[Scene script records]

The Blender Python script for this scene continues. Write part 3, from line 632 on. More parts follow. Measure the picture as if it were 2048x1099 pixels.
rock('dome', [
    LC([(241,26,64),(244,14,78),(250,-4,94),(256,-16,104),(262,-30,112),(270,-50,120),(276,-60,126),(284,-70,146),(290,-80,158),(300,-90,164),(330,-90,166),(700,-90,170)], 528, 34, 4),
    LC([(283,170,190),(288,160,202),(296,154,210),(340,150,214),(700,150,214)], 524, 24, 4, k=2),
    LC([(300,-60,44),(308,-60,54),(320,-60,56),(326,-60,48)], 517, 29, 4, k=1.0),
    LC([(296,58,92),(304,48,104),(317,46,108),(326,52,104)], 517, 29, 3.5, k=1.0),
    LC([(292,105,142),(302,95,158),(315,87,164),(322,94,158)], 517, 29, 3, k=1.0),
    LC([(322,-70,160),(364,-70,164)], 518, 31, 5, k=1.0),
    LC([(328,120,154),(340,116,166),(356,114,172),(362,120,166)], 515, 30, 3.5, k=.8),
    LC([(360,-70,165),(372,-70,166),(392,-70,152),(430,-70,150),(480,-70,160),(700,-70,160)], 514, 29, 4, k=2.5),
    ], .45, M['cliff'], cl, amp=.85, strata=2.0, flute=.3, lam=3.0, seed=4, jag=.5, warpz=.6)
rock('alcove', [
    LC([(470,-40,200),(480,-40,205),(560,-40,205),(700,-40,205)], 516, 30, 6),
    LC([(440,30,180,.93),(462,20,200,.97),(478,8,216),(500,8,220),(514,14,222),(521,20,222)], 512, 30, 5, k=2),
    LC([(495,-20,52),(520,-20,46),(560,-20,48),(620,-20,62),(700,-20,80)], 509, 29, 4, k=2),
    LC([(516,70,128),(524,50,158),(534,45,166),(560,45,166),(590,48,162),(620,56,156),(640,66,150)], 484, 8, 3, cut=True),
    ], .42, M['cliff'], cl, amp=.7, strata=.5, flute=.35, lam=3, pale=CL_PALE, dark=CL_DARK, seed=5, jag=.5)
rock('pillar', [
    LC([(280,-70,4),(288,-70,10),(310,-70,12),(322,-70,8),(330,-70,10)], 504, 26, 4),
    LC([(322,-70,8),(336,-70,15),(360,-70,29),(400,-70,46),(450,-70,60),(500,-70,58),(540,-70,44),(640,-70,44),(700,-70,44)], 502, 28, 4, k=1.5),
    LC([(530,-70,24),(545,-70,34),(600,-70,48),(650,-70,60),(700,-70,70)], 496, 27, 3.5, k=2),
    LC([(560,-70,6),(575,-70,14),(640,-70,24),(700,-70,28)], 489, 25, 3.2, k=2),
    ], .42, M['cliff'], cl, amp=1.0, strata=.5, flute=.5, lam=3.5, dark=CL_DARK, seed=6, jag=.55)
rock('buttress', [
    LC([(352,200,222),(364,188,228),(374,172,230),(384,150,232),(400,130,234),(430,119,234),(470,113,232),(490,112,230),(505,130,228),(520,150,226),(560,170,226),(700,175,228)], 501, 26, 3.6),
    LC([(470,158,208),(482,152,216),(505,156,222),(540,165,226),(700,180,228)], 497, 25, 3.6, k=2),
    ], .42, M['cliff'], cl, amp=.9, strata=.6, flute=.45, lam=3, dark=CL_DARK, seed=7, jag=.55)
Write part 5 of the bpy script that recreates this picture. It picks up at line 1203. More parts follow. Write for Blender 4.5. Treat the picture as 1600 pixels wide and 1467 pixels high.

▶ _Goal of the exercise_: Your task is to repeat every entry exactly.

▶ _Worked answer_:
The Blender Python script for this scene continues. Write part 3, from line 632 on. More parts follow. Measure the picture as if it were 2048x1099 pixels.
rock('dome', [
    LC([(241,26,64),(244,14,78),(250,-4,94),(256,-16,104),(262,-30,112),(270,-50,120),(276,-60,126),(284,-70,146),(290,-80,158),(300,-90,164),(330,-90,166),(700,-90,170)], 528, 34, 4),
    LC([(283,170,190),(288,160,202),(296,154,210),(340,150,214),(700,150,214)], 524, 24, 4, k=2),
    LC([(300,-60,44),(308,-60,54),(320,-60,56),(326,-60,48)], 517, 29, 4, k=1.0),
    LC([(296,58,92),(304,48,104),(317,46,108),(326,52,104)], 517, 29, 3.5, k=1.0),
    LC([(292,105,142),(302,95,158),(315,87,164),(322,94,158)], 517, 29, 3, k=1.0),
    LC([(322,-70,160),(364,-70,164)], 518, 31, 5, k=1.0),
    LC([(328,120,154),(340,116,166),(356,114,172),(362,120,166)], 515, 30, 3.5, k=.8),
    LC([(360,-70,165),(372,-70,166),(392,-70,152),(430,-70,150),(480,-70,160),(700,-70,160)], 514, 29, 4, k=2.5),
    ], .45, M['cliff'], cl, amp=.85, strata=2.0, flute=.3, lam=3.0, seed=4, jag=.5, warpz=.6)
rock('alcove', [
    LC([(470,-40,200),(480,-40,205),(560,-40,205),(700,-40,205)], 516, 30, 6),
    LC([(440,30,180,.93),(462,20,200,.97),(478,8,216),(500,8,220),(514,14,222),(521,20,222)], 512, 30, 5, k=2),
    LC([(495,-20,52),(520,-20,46),(560,-20,48),(620,-20,62),(700,-20,80)], 509, 29, 4, k=2),
    LC([(516,70,128),(524,50,158),(534,45,166),(560,45,166),(590,48,162),(620,56,156),(640,66,150)], 484, 8, 3, cut=True),
    ], .42, M['cliff'], cl, amp=.7, strata=.5, flute=.35, lam=3, pale=CL_PALE, dark=CL_DARK, seed=5, jag=.5)
rock('pillar', [
    LC([(280,-70,4),(288,-70,10),(310,-70,12),(322,-70,8),(330,-70,10)], 504, 26, 4),
    LC([(322,-70,8),(336,-70,15),(360,-70,29),(400,-70,46),(450,-70,60),(500,-70,58),(540,-70,44),(640,-70,44),(700,-70,44)], 502, 28, 4, k=1.5),
    LC([(530,-70,24),(545,-70,34),(600,-70,48),(650,-70,60),(700,-70,70)], 496, 27, 3.5, k=2),
    LC([(560,-70,6),(575,-70,14),(640,-70,24),(700,-70,28)], 489, 25, 3.2, k=2),
    ], .42, M['cliff'], cl, amp=1.0, strata=.5, flute=.5, lam=3.5, dark=CL_DARK, seed=6, jag=.55)
rock('buttress', [
    LC([(352,200,222),(364,188,228),(374,172,230),(384,150,232),(400,130,234),(430,119,234),(470,113,232),(490,112,230),(505,130,228),(520,150,226),(560,170,226),(700,175,228)], 501, 26, 3.6),
    LC([(470,158,208),(482,152,216),(505,156,222),(540,165,226),(700,180,228)], 497, 25, 3.6, k=2),
    ], .42, M['cliff'], cl, amp=.9, strata=.6, flute=.45, lam=3, dark=CL_DARK, seed=7, jag=.55)
Write part 5 of the bpy script that recreates this picture. It picks up at line 1203. More parts follow. Write for Blender 4.5. Treat the picture as 1600 pixels wide and 1467 pixels high.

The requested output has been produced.